Roger Pielke Sr. does not like to call himself a global warming denier, believing rather that CO2 is merely one of the forcings (even merely one of the
human forcings) that are having an effect on recent increases in the global mean temperature, which beliefs put him within but at the conservative edge of the international consensus on the issue.
Until recently, however, Pielke Sr. ran a weblog heavily frequented by climate change deniers called "Climate Science", in which he offered his comments on recently released papers, his own and those of other researchers, pertaining to the various aspects of, well, climate science.
This site was discontinued in early September but, and here is the point of the post, it has now
returned as an "information service" (comments section closed). Whatever your position on these issues, I would heartily recommend frequent visits. Pielke's personal obsessions aside, there is probably no better or more inclusive on-line source of links to/information about new papers, which are often extremely difficult to track down otherwise.

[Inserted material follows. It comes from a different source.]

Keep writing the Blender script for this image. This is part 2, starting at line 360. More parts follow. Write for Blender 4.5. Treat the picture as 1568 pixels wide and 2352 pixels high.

In his latest post, Pielke discusses some of the projects he and his research team have been working on lately, including:
...a preliminary poll of climate scientists, we have found that a significant minority disagree with the 2007 IPCC conclusions, either concluding that is it too conservative with respect to the risk of human-CO2 caused climate change, or overstates the relative role of this specific climate forcing.I wrote about this survey
here, where I took issue with the way Pielke and his co-authors claimed their findings demonstrated that the "science was not settled". If I were to give my own interpretation of the significance of their findings, I would say they show that:
1) within the community of climate scientists, there are
no pure deniers.
2) while a small minority of climate scientists believe that the IPCC conclusions "overstate the risk" of AGW, about 75 per cent believe that the effects are going to be
at least as bad as the IPCC position.
...which is the sound of settled science to me.